Band of Brothers cinematographer to direct Angel’s Paradise

mikaelsolomon

King’s Indian Productions and Dogs on the Roof Productions (DOTR) announced today Emmy Award winning director and Academy Award nominated cinematographer, Mikael Salomon is attached to direct the political thriller, ”Angel’s Paradise”’. Salomon has been a director of photography and a director on dozens of films, including ”The Abyss”, ”Hard Rain”, and ”Band of Brothers”, to name a few.

A story based on and inspired by actual events that took place in Central America during the mid-1980’s, ”Angel’s Paradise” is the first feature length script from award-winning author, journalist, photographer and documentary film scribe, Paul VanDevelder. When a wire service reporter is mysteriously tortured and killed during the Salvadoran civil war, a classic ‘who dunnit?’ suddenly becomes an international political thriller as the deceased reporter’s colleagues uncover the leading edges of a notorious international political scandal: the Iran-Contra Affair. The film will be produced by Linus Hume and Peter E. Jackson, co-produced by Meg McWhinney and David Ohnona, and executive produced by Raymond Chavez and Ted Garcia. The film is scheduled to shoot in the summer of 2015 in Puerto Rico.

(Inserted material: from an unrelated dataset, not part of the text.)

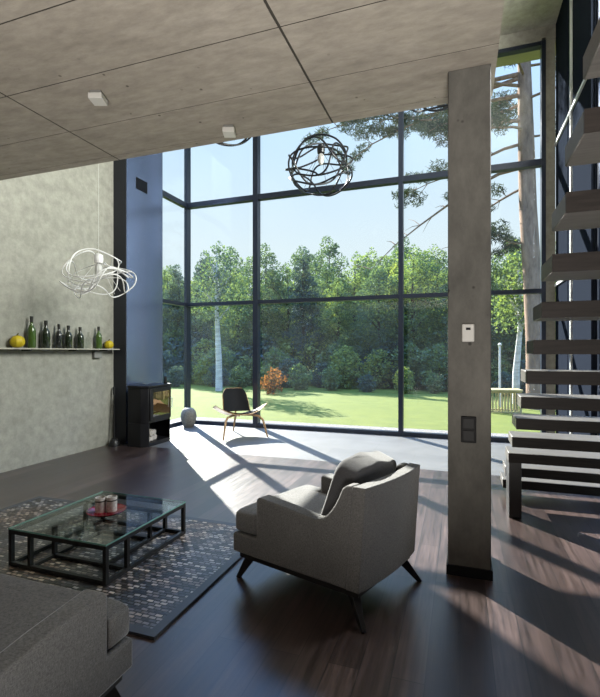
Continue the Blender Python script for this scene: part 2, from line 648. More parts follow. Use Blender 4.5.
M['post'] = plain('pale painted post', (0.55, 0.55, 0.53), 0.6)

# ================================================================== the setting
XL, XR = -5.19, 1.40          # inner faces of the side walls
YG = 8.05                     # front glazing plane
XG = -5.27                    # side glazing plane
ZS = 3.29                     # underside of the mezzanine slab
YS, XS = 3.55, 0.22           # front and right edge of the slab
ZR = 6.53                     # underside of the roof
YB = -4.0                     # rear wall
T1, T2 = 2.41, 4.43           # transom heights
YP = 5.86                     # front of the chimney casing
XP, YP2 = -4.945, 6.78        # side face and far end of the chimney casing
YW = 5.82                     # wood / stone boundary

# floors
fl = MB().box(XL - 0.2, XR + 0.2, YB - 0.2, YW, -0.2, 0.0).build('floor', M['wood'])
struct(fl, 'dark oak plank floor')
fs = MB().box(XG - 0.1, XR + 0.2, YW, YG + 0.08, -0.2, 0.0).build('floor_stone', M['stone'])
struct(fs, 'pale stone floor strip along the glass wall')

# mezzanine slab with board-marked panels
core = struct(MB().box(XL - 0.2, XS, YB - 0.2, YS, ZS + 0.003, ZS + 0.31).build('ceiling', M['joint']), 'concrete mezzanine ceiling with board joints')
cb = MB()
xs = [XL - 0.2, -3.08, -0.965, XS]
ys = [YB - 0.2, -1.2, 0.3, 1.86, 2.40, 2.96, 3.46, YS]
for i in range(3):
    for j in range(len(ys) - 1):
        gx, gy = 0.009, (0.0055 if j in (2, 3, 4) else 0.004)
        if j >= 4:
            gx = 0.008
        cb.box(xs[i] + (gx if i else 0), xs[i + 1] - (gx if i < 2 else 0), ys[j] + gy, ys[j + 1] - (gy if j < len(ys) - 2 else 0), ZS, ZS + 0.0029)
cb.build('board_marked_panels', M['ceil'], core)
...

“We couldn’t be more delighted with Mikael’s decision to join us,” said Meg McWhinney, co-producer and founding member of DOTR, an independent production company. “He brings deep craft, the right temperament, a passion for the story, and a perfect balance of artistic and commercial sensibilities to this project.”

“Paul VanDevelder’s script is not only compelling and exciting, it’s relentless and infuriating,” says Salomon. “The events depicted in this story boggle the mind. When conspiracies of greed and deception reach DEFCON 1, greed and deception magically morph into US foreign policy.”

“There seems to be an unwritten 30 year rule with these things,” notes VanDevelder, who, as a journalist, chronicled many of the events depicted in the story. “ARGO, American Hustle, Charlie Wilson’s War, and others like Kill the Messenger (due out later this year), are finally coming to the silver screen. Big audiences await these stories, and when you take a film like Angel’s to a worldwide audience, the choirboy mythologies about American foreign policy all fall away. Truth suddenly becomes your friend.”